SOURCE DATA:

################

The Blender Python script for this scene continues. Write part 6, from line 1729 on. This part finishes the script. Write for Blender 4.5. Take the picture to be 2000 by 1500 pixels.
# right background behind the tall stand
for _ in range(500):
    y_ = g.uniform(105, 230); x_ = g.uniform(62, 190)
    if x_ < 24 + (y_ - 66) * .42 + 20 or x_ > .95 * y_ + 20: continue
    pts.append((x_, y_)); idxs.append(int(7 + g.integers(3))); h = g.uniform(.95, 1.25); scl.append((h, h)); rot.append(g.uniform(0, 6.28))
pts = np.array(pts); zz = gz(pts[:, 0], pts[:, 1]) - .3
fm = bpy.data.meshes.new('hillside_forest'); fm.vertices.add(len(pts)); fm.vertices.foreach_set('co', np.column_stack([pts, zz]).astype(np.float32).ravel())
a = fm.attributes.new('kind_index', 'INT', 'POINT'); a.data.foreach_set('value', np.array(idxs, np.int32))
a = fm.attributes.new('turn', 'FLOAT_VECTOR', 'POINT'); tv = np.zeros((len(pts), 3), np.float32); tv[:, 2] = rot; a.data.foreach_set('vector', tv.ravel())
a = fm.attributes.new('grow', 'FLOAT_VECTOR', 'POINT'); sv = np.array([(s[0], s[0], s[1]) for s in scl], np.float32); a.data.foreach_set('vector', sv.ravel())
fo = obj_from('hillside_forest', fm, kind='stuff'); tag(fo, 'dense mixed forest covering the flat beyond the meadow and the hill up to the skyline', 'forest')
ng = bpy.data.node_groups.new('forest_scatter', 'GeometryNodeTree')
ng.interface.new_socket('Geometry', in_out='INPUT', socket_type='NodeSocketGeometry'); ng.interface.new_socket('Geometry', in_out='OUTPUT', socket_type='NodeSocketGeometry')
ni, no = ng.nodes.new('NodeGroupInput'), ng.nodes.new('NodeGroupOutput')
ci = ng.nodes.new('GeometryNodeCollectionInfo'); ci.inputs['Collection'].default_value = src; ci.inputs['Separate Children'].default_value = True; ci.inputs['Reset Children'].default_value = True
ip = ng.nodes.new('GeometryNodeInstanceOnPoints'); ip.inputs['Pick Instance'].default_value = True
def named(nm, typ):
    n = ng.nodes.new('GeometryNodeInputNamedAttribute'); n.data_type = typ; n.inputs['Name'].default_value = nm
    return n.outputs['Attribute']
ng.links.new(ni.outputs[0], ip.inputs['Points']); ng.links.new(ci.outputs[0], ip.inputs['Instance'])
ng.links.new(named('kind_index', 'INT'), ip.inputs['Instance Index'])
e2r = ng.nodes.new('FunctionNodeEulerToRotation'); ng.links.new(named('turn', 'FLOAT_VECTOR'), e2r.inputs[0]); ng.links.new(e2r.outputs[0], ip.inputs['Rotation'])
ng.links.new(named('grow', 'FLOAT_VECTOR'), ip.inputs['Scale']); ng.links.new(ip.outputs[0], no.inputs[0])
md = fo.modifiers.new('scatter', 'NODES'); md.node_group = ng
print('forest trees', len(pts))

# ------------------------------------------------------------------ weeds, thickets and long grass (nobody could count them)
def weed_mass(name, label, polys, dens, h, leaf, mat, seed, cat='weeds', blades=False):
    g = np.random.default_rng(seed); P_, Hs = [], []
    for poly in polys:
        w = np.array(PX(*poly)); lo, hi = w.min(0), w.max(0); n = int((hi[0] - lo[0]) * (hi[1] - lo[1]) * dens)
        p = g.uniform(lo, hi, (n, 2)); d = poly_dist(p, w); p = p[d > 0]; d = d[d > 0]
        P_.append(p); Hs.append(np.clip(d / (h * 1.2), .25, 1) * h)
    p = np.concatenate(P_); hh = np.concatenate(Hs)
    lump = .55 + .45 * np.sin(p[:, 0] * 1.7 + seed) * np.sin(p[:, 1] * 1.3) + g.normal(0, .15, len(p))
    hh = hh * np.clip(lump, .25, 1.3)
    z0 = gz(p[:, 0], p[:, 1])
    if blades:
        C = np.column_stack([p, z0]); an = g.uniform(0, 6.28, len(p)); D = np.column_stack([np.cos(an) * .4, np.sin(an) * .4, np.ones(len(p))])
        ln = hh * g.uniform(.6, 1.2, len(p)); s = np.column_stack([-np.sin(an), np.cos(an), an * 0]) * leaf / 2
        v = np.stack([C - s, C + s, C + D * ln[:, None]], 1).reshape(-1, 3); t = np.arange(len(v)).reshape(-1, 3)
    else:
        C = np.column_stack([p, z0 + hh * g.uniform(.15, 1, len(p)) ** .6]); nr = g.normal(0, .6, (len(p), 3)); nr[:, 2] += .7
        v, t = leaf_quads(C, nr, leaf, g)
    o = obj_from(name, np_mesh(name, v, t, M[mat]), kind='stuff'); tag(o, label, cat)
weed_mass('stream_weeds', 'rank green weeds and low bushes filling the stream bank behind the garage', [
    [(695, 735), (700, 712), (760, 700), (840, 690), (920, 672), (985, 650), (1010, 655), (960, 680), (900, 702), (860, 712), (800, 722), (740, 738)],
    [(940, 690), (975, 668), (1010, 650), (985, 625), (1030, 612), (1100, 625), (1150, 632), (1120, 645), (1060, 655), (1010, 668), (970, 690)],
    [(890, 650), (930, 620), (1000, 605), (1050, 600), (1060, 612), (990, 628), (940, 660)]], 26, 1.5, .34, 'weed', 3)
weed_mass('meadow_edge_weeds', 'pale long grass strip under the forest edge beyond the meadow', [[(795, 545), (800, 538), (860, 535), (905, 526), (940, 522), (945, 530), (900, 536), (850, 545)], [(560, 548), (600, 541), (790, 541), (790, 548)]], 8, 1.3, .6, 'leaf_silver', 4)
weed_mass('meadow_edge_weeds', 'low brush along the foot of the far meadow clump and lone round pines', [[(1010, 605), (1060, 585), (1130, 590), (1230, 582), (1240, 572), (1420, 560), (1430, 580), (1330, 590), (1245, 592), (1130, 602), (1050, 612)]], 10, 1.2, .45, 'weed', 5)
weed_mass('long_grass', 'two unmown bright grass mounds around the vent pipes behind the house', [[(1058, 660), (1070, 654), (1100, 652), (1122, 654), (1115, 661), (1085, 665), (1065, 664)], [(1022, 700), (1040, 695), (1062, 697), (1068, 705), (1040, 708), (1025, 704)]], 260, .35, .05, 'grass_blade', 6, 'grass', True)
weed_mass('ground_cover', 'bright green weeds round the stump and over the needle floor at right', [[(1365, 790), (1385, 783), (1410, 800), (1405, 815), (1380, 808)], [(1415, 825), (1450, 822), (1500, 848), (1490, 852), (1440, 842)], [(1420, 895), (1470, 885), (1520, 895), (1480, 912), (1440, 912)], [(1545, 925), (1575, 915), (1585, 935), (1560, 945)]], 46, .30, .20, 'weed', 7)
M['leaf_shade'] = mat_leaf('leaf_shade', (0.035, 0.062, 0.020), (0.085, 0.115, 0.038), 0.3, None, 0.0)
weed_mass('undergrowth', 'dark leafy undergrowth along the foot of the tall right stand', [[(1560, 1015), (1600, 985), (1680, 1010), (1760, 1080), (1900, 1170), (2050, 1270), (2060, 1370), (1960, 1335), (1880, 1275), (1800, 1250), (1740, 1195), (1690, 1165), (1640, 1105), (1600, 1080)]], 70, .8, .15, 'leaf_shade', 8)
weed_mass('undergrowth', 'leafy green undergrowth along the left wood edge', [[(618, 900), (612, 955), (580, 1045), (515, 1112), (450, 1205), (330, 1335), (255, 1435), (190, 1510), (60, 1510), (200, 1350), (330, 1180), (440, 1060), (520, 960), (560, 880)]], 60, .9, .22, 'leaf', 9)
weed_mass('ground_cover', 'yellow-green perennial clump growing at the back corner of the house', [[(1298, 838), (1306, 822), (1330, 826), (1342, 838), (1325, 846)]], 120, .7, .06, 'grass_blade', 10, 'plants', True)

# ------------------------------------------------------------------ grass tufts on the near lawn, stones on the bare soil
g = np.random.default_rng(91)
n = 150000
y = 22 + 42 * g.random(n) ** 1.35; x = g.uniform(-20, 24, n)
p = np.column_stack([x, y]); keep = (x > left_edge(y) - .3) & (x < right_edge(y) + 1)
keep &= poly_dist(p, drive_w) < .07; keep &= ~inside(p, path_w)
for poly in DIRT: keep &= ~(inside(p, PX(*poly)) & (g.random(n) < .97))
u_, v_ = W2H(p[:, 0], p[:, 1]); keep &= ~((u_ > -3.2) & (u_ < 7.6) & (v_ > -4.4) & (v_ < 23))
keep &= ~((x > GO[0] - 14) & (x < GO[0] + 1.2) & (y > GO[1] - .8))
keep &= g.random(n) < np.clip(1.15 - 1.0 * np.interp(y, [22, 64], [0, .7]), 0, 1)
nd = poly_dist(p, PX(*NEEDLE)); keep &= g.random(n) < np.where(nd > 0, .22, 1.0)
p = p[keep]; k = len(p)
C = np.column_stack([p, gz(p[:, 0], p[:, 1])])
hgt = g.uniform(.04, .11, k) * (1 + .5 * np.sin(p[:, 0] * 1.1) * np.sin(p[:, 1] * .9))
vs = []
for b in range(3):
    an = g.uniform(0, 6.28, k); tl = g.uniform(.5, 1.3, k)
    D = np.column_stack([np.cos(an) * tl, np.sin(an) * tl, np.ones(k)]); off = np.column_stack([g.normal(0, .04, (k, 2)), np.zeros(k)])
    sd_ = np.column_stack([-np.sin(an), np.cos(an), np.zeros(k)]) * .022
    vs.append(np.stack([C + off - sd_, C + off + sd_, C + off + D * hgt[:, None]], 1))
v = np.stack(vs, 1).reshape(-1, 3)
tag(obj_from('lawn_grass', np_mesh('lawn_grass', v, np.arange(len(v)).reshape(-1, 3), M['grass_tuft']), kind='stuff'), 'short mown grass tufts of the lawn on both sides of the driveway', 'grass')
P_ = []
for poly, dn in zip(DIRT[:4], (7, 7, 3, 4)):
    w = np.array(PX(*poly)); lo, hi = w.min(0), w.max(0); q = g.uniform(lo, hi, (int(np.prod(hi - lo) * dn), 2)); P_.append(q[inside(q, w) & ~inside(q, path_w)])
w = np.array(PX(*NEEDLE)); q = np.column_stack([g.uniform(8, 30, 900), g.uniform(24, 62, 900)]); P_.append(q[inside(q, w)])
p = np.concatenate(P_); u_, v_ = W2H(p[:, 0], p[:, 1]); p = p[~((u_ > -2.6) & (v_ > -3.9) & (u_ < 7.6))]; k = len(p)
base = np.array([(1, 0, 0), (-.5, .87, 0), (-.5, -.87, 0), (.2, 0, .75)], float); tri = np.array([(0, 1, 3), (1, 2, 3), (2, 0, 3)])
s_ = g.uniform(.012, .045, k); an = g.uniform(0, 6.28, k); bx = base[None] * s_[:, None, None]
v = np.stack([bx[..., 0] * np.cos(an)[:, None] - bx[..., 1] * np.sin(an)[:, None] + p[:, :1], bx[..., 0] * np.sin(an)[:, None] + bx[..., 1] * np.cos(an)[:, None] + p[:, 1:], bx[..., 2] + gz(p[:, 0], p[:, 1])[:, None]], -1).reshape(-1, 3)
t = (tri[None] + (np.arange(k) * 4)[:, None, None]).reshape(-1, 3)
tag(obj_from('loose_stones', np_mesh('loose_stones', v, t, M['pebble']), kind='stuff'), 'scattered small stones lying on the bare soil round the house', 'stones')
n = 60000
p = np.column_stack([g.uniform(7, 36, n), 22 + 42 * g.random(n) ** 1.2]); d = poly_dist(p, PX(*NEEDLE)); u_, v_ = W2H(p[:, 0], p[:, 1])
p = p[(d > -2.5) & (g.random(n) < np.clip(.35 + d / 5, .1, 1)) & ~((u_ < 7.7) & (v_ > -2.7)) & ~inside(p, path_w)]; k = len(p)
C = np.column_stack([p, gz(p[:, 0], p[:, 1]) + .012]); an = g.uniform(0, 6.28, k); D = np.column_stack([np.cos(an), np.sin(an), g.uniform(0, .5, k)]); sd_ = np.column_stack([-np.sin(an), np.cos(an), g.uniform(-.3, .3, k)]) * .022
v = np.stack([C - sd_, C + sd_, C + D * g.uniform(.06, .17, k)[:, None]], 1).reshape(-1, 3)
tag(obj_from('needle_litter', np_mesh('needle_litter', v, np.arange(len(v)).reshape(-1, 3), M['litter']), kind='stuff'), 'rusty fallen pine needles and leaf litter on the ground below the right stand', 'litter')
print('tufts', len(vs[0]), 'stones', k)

################

EXERCISE DESCRIPTION: Scan the material line by line and report each one that contains "None".

RESULT BELOW:
        v = np.stack([C - s, C + s, C + D * ln[:, None]], 1).reshape(-1, 3); t = np.arange(len(v)).reshape(-1, 3)
M['leaf_shade'] = mat_leaf('leaf_shade', (0.035, 0.062, 0.020), (0.085, 0.115, 0.038), 0.3, None, 0.0)
    vs.append(np.stack([C + off - sd_, C + off + sd_, C + off + D * hgt[:, None]], 1))
s_ = g.uniform(.012, .045, k); an = g.uniform(0, 6.28, k); bx = base[None] * s_[:, None, None]
v = np.stack([bx[..., 0] * np.cos(an)[:, None] - bx[..., 1] * np.sin(an)[:, None] + p[:, :1], bx[..., 0] * np.sin(an)[:, None] + bx[..., 1] * np.cos(an)[:, None] + p[:, 1:], bx[..., 2] + gz(p[:, 0], p[:, 1])[:, None]], -1).reshape(-1, 3)
t = (tri[None] + (np.arange(k) * 4)[:, None, None]).reshape(-1, 3)
v = np.stack([C - sd_, C + sd_, C + D * g.uniform(.06, .17, k)[:, None]], 1).reshape(-1, 3)